Cosa cambia invece per il farming? Coltivare una criptovaluta è diverso che minarla, infatti gli hardware utilizzati sono unità di dischi rigidi (HDD) con una capacità di archiviazione maggiore proprio perchè non vengono memorizzati i dati degli utenti rendendo possibile l’uso di supporti tecnologici di qualità inferiore anche se con un tasso di errore più elevato.

Tutto ciò contribuisce a rendere il processo di Chia più eco-sostenibile se facciamo riferimento al fatto che c’è bisogno di una quantità di energia molto bassa rispetto a ciò che implica il Proof of Work. Ma ancora una volta stiamo creando un nuovo problema. Qual è la durata di vita degli hardware utilizzati nel Proof of Space and Time?

Se nel Proof of Work la soluzione sarebbe l’uso di energia rinnovabile, Chia deve sicuramente cercare di rendere più sostenibili i suoi prodotti di scarti: non solo una grandissima quantità di harware da smaltire ma anche uno stravolgimento del mercato perchè fa aumentare i prezzi dei componenti, riducendo la durata della garanzia.

Chia e ambiente: l’impatto ambientale degli scarti

Iniziamo dall’aumento dei prezzi sul mercato. Chia avendo avuto una crescita molto grande negli ultimi tempi ha dovuto adattare le proprie attrezzature che stare al passo alle richieste dei clienti. In altre parole questo si traduce con una crescita delle farm, più hardware per verificare più transazioni.

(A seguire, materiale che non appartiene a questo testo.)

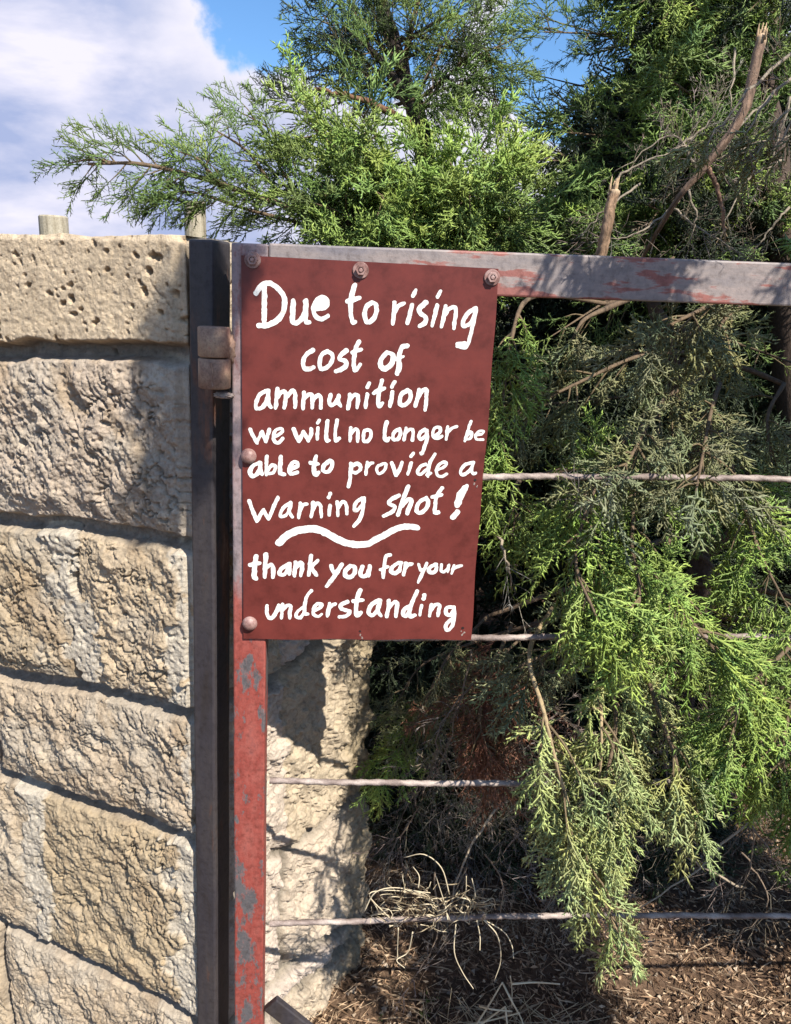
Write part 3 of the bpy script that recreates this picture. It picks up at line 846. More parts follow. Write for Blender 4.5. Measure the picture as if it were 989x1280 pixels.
T8 = G(320, 730, 7.064, [
 (36, [(98,190),(98,250),(115,295),(150,290),(185,235),(200,185)]), (32, [(202,190),(195,240)]),
 (31, [(235,180),(230,240),(225,300)]), (31, [(230,240),(275,190),(305,195),(300,250),(300,300)]),
 (33, [(490,58),(450,110),(430,200),(430,260),(460,265)]), (32, [(425,200),(370,240),(355,285),(390,295),(430,250)]),
 (31, [(510,235),(570,205),(580,180),(540,175),(510,220),(510,270),(550,285),(580,265)]),
 (34, [(650,170),(640,230),(630,285)]), (34, [(640,230),(670,190),(702,175)]),
 (38, [(808,155),(750,185),(760,220),(825,240),(800,280),(738,290)]),
 (41, [(920,55),(895,120),(885,200),(890,275),(928,252)]), (38, [(862,150),(945,140)])]) + G(440, 730, 6.181, [
 (35, [(210,125),(150,160),(130,220),(160,240),(200,195),(220,125)]), (34, [(218,130),(200,200),(225,245)]),
 (34, [(285,130),(280,190),(268,250)]), (34, [(280,190),(325,140),(350,150),(345,200),(340,250)]),
 (34, [(505,55),(470,130),(445,210),(450,250),(485,240)]), (33, [(445,170),(405,195),(395,235),(420,245),(450,200)]),
 (25, [(538,165),(530,200),(525,240)]), (34, [(560,87),(555,113)]),
 (30, [(612,160),(608,200),(600,245)]), (30, [(608,200),(645,160),(675,165),(670,205),(665,245)]),
 (30, [(785,180),(735,180),(725,220),(760,240),(790,190)]), (30, [(788,180),(790,250),(775,320),(745,355),(725,345),(730,310),(760,275),(785,265)])])

SIGN_OFF = 0.0035
sg_o = gate_pt(303, 800, SIGN_OFF)
def sign_uv(px, py, off=SIGN_OFF):
    h = gate_pt(px, py, off) - sg_o
    return h.dot(G_EX), h.z
def sign_xyz(u, w, off=0.0):
    return sg_o + G_EX * u + UP * w + G_N * off

def ms_mesh(F, x0, y0, h):
    """filled marching squares of F<0 ; F[i,j] at (x0+i h, y0+j h)"""
    verts = []; vid = {}
    def gv(key, p):
        k = vid.get(key)
        if k is None: k = len(verts); vid[key] = k; verts.append(p)
        return k
    ins = F < 0
    cnt = ins[:-1, :-1].astype(int) + ins[1:, :-1] + ins[1:, 1:] + ins[:-1, 1:]
    polys = {3: [], 4: [], 5: [], 6: []}
    for i, j in zip(*np.where(cnt > 0)):
        cs = [(i, j), (i + 1, j), (i + 1, j + 1), (i, j + 1)]
        poly = []
        for k in range(4):
            a = cs[k]; b = cs[(k + 1) % 4]
            fa = F[a]; fb = F[b]
            if fa < 0: poly.append(gv(a, (x0 + a[0] * h, y0 + a[1] * h)))
            if (fa < 0) != (fb < 0):
                t = fa / (fa - fb); key = (min(a, b), max(a, b))
                poly.append(gv(key, (x0 + (a[0] + (b[0] - a[0]) * t) * h, y0 + (a[1] + (b[1] - a[1]) * t) * h)))
        if len(poly) >= 3: polys[len(poly)].append(poly)
    return np.array(verts), [np.array(p) for p in polys.values() if p]

def paint_strokes(name, strokes, parent):
    segs = []
    for w, pts in strokes:
        P = crom([(a, b, 0) for a, b in pts], max(8, 7 * len(pts)))[:, :2]
        uv = np.array([sign_uv(a, b) for a, b in P])
        k = 0.5 * w * (sign_uv(P[0][0] + 1, P[0][1])[0] - sign_uv(P[0][0], P[0][1])[0]) * 0.96
        n = len(uv)
        rad = k * (1 + 0.07 * np.sin(np.linspace(0, random.uniform(3, 7), n) + random.uniform(0, 6)))
        rad[-max(2, n // 6):] *= np.linspace(1, 0.86, max(2, n // 6))
        segs.append((uv, rad))
    allp = np.concatenate([s[0] for s in segs])
    h = 0.0006; pad = 0.008
    x0, y0 = allp.min(0) - pad; x1, y1 = allp.max(0) + pad
    nx, ny = int((x1 - x0) / h) + 2, int((y1 - y0) / h) + 2
    F = np.full((nx, ny), 1.0)
    X = x0 + np.arange(nx) * h; Y = y0 + np.arange(ny) * h
    for uv, rad in segs:
        for a, b, ra, rb in zip(uv[:-1], uv[1:], rad[:-1], rad[1:]):
            m = max(ra, rb) + 0.003
            i0 = max(0, int((min(a[0], b[0]) - m - x0) / h)); i1 = min(nx, int((max(a[0], b[0]) + m - x0) / h) + 2)
            j0 = max(0, int((min(a[1], b[1]) - m - y0) / h)); j1 = min(ny, int((max(a[1], b[1]) + m - y0) / h) + 2)
            gx, gy = np.meshgrid(X[i0:i1], Y[j0:j1], indexing='ij')
            d = b - a; l2 = max(d @ d, 1e-12)
            t = np.clip(((gx - a[0]) * d[0] + (gy - a[1]) * d[1]) / l2, 0, 1)
            ds = np.hypot(gx - a[0] - t * d[0], gy - a[1] - t * d[1]) - (ra + (rb - ra) * t)
            F[i0:i1, j0:j1] = np.minimum(F[i0:i1, j0:j1], ds)
    gx, gy = np.meshgrid(X, Y, indexing='ij')
    F = F + 0.0009 * fbm(gx * 240, gy * 240, 9, 2)
    v2, polys = ms_mesh(F, x0, y0, h)
    V = np.array([tuple(sign_xyz(a, b, 0.0004)) for a, b in v2])
    return link(name, np_mesh(name, V, polys, None, False), MAT['white'], parent)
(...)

Ecco un grafico riportato su euronews che mostra l’andamento dello scorso anno, quando Chia è diventata popolare. A maggio del 2021 infatti la domanda di questa moneta digitale è cresciuta tanto da spingere gli sviluppatori ad intensificare la produzione.

Di conseguenza l’acquisto degli hardware è aumentato in modo sproporzionato generando un cambiamento nel mercato asiatici soprattutto in Cina.

“La ragione dell’aumento della domanda non è solo l’improvvisa popolarità di una criptovaluta appena lanciata, anche se questo la spiega in gran parte. È anche alimentata dal fatto che la coltivazione di Chia è incredibilmente dispendiosa per quanto riguarda l’hardware necessario.”

Chia e ambiente: le ripercussioni sulla società

L’aumento della domanda degli harware ha provocato diversi problemi tra cui impatti sociali, ambientali ed economici. Come scrive David Walsh su euronews:

“Secondo recenti rapporti dalla Cina, la continua coltivazione di Chia sta portando la durata di un disco rigido da 512GB, per esempio, ad essere ridotta a soli 40 giorni piuttosto che a un decennio.”

Questo è un esempio di come l’accesso alle risorse può essere stravolto, in Cina il risultato della crescita di Chia ha spinto i venditori ad elimare il diritto di garanzia sui dischi rigidi utilizzati. Inoltre molti coltivatori stanno richiedono che vengano prodotti hardware sempre più sofisticati.

Il risultato più probabile sarà che gli hardware verranno accumulati in montagne di rifiuti elettronici dal momento che la capacità di smantellamento e riciclo è inferiore a quella di produzione. La geopolitica delle risorse per le nuove tecnologie ci aiuta a capire fin da ora quali saranno i Paesi estrattori per eccellenza nei prossimi anni.

Chia e ambiente: le conclusioni

Sappiamo molto bene quali tipi dicontaminanti ambientali – e per la salute umana – provocano i rifiuti elettronici. Litio, piombo ed altri metalli pesanti se non vengono degradati in modo adeguato si accumulano nel terreno e nelle falde acquifere. 

Dati gli alti costi dello smaltimento legale dei rifiuti, il risultato più probabile è che gran parte di questi scarti elettronici venga spedito verso i Paesi che hanno una politica ambientale molto debole, come l’India e la Birmania.

Il basso costo e il basso consumo di energia elettrica continuerà ad essere un punto a favore di Chia, per la sua crescita sostenibile. Ma la possiamo considerare una criptovaluta green al 100%? Come abbiamo visto la sostenibilità è un concetto complesso e nel caso di Chia pieno di contraddizioni.

Finchè non sarà previsto nello stesso tempo:

-uno smaltimento trasparente delle componenti degli hardware,

-un “cuscinetto” di protezione che non altera l’economia dei piccoli imprenditori a discapito delle grandi imprese,

-un libero accesso senza intoppi,

non potremmo definire sostenibile questa criptovaluta. Insomma la missione degli sviluppatori è chiara e prevede dei miglioramenti che ridurrebbero il consumo di energia ma ci sono ancora altri aspetti su cui lavorare.